As part of his duties in the Dominican Republic, Acaba instructed the locals on environmental issues. “Once I did that,” he said, “I knew that education was what I wanted to do.”

“I definitely miss teaching,” he said. “… That was the job I was made for until I was offered this one.”

As a youngster in Maryland, Arnold juggled aspirations of becoming an astronaut, a baseball player or a scientist like French oceanographer Jacques Cousteau.

The latter soon dominated. Arnold fished the Chesapeake Bay and walked the shoreline in search of fossils. During visits to Florida, Arnold learned to snorkel.

While working as an oceanographic technician at the U.S. Naval Academy, he developed an interest in teaching while instructing midshipmen. He obtained a teaching certificate, then pursued a graduate degree in the environmental sciences.

Arnold combined interests in marine research and education to win a job at the Casablanca American School in Morocco.

“We made good friends and found this really big world out there and lots of opportunities to visit different parts of it,” he said.
Four spacewalks planned

Led by commander Lee Archambault, Discovery’s astronauts have trained more than a year for their flight. They’re prepared to install a new solar power module, repair the station’s water recycler and make external upgrades that will prepare the station to grow from three to six residents in late May.

Three of Discovery’s fliers are scheduled for the four spacewalks: Arnold with veteran Steve Swanson for two outings, Arnold and Acaba for one spacewalk, and Acaba and Swanson for another.

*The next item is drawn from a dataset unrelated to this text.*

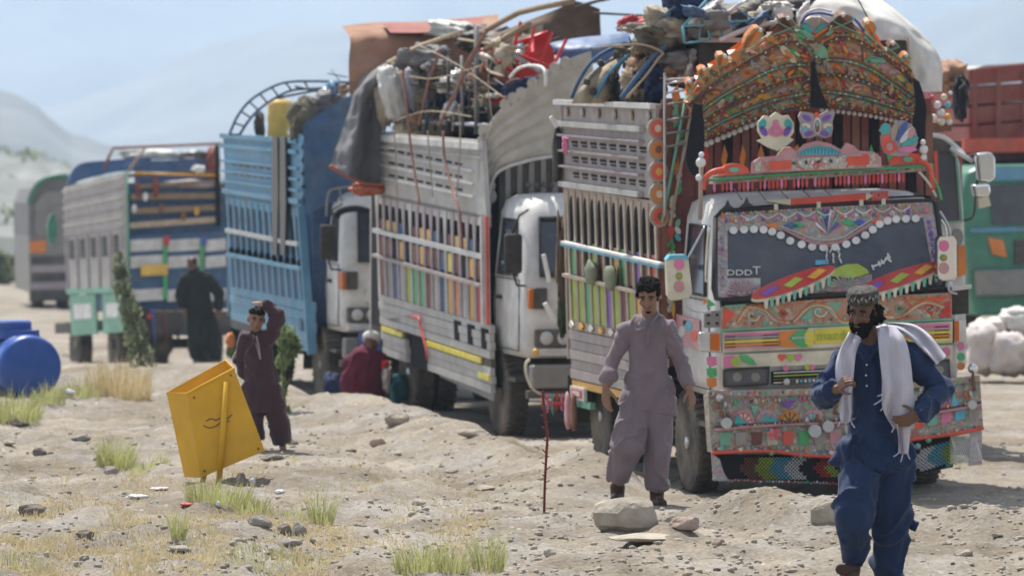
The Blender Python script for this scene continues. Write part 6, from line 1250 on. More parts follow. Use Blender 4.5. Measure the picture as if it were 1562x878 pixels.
plate(Pl(T7, (0, -.1, 0), (0, -1, 0)), 'mirror_glass', [(1492, 302), (1508, 300), (1512, 314), (1494, 318)], C('cream_paint'), t7, 0, .08)
strip(Pl(T7, (0, -.1, 0), (0, -1, 0)), 'mirror_arm', [(1455, 230), (1470, 240), (1492, 240), (1488, 300), (1484, 330), (1470, 336)], 4, C('dark_metal'), t7, -.1, n=20); strip(F7, 'mirror_arm', [(1450, 226), (1484, 246)], 8, C('scrap_white'), t7, .12)
for k, (x, y, r_, m_) in enumerate([(1412, 158, 5, 'scrap_white'), (1422, 150, 5, 'red_paint'), (1430, 160, 6, 'scrap_white'), (1440, 148, 5, 'cream_paint'), (1446, 160, 5, 'sky_paint'), (1436, 172, 6, 'scrap_white'), (1446, 178, 5, 'amber_paint'), (1424, 180, 6, 'scrap_white'), (1416, 142, 4, 'pink_paint'), (1436, 186, 6, 'cream_paint'), (1448, 186, 5, 'scrap_white'), (1450, 142, 3, 'scrap_white')]): ball(F7, 'crown_knob', x, y, r_, C(m_), t7, .1, 8)
plate(F7, 'crown_shelf', [(1412, 188), (1452, 186), (1452, 200), (1412, 204)], C('brown_paint'), t7, .05, .3)
for x in (1466,): wheel(t7, 'wheel', F7(x - 30, 560, 0).x, 1.2, .44, .22, 'dirty_white', 1)
B().box(T7.f(1380, 300, 1.6).x, T7.f(1472, 300, 1.6).x, 1.7, 6, .9, 3.0).build('cargo_box', C('oxide_red'), t7)
bundle('rust_bundle', 'rust coloured canvas bundle on the half hidden truck beside the white sheet', 'bundle', T7, Pl(T7, (0, 2, 0), (0, -1, 0)), 1452, 118, 24, 26, .4, 'canvas_rust', 0, 71, .2); bundle('black_cloth', 'black cloth hanging from the load of the half hidden truck', 'cloth', T7, Pl(T7, (0, 1.6, 0), (0, -1, 0)), 1466, 148, 12, 32, .15, 'cloth_black', 0, 72, .25)
# ================================================================== green cab truck at the right edge
t6 = thing('green_truck', 'green cab truck with dark red cargo body at the right edge', 'truck', T6.M, 'trucks parked in a line')
F6 = Pl(T6, (0, 0, 0), (0, -1, 0)); FB = Pl(T6, (0, 1.8, 0), (0, -1, 0))
plate(F6, 'cab_shell', [(1466, 300), (1476, 262), (1500, 252), (1800, 246), (1815, 300), (1822, 470), (1490, 482), (1478, 440)], C('hino_green'), t6, 0, 1.7, bevel=.06)
plate(F6, 'windscreen', [(1510, 282), (1780, 272), (1790, 338), (1514, 342)], C('glass'), t6, .03, .05); plate(F6, 'brow_panel', [(1508, 256), (1790, 248), (1790, 268), (1508, 276)], C('truck_blue'), t6, .03, .05)
plate(F6, 'corner_lamp', [(1508, 362), (1530, 366), (1536, 392), (1514, 388)], C('orange_paint'), t6, .04, .05); plate(F6, 'bumper', [(1488, 412), (1820, 402), (1820, 446), (1492, 452)], C('grey_metal'), t6, .12, .2, bevel=.03); plate(F6, 'trim_line', [(1480, 348), (1815, 340), (1815, 347), (1480, 355)], C('truck_blue'), t6, .03, .03)
plate(F6, 'grille', [(1548, 366), (1760, 360), (1760, 396), (1548, 402)], C('dark_metal'), t6, .04, .05)
for x in (1505, 1780): wheel(t6, 'wheel', F6(x, 500, 0).x, 1.2, .5, .26, 'dark_metal', -1)
for k in range(5): plate(FB, 'cargo_board', [(1478, 106 + k * 29), (1562, 97 + k * 29.5), (1820, 80 + k * 30), (1820, 107 + k * 30), (1562, 124 + k * 29.5), (1478, 131 + k * 29)], C('oxide_red'), t6, .0 + .01 * (k % 2), 5.0)
for x in (1484, 1520, 1560): plate(FB, 'cargo_post', [(x, 108), (x + 7, 107), (x + 7, 222), (x, 222)], C('oxide_red'), t6, .05, .05)
plate(FB, 'cargo_edge', [(1470, 212), (1820, 204), (1820, 226), (1470, 234)], C('scarlet_paint'), t6, .10, .08); plate(FB, 'top_cover', [(1476, 108), (1500, 100), (1562, 96), (1820, 76), (1820, 84), (1562, 104), (1500, 108)], C('dirty_white'), t6, -.4, 4.0)
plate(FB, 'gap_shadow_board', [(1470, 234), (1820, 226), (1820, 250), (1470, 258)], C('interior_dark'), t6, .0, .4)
a_ = T6.f(1478, 230, 1.85); c_ = T6.f(1820, 230, 1.85)
B().box(a_.x + .1, c_.x - .1, 1.9, 6.8, .9, a_.z + .05).build('cargo_body', C('oxide_red'), t6); b = B(); b.box(a_.x + .7, a_.x + .85, 1, 6.8, .6, .9); b.box(c_.x - .85, c_.x - .7, 1, 6.8, .6, .9); b.build('chassis', C('dark_metal'), t6)
for x in (a_.x + .35, c_.x - .35): wheel(t6, 'wheel', x, 5.4, .5, .26, 'dark_metal', -1)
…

“If you look at our crew,” Arnold said, “we all come from very diverse backgrounds, different parts of the country, different experiences professionally, different family experiences. Yet, the one thing we do have in common is that education was a really important part of who we were growing up.”

They hope to demonstrate that educators can be as valuable to the nation as astronauts as they are in the classroom.

“Teachers have to think on their feet and be at their absolute best all the time,” Acaba said. “Our performance will speak a lot for the profession.”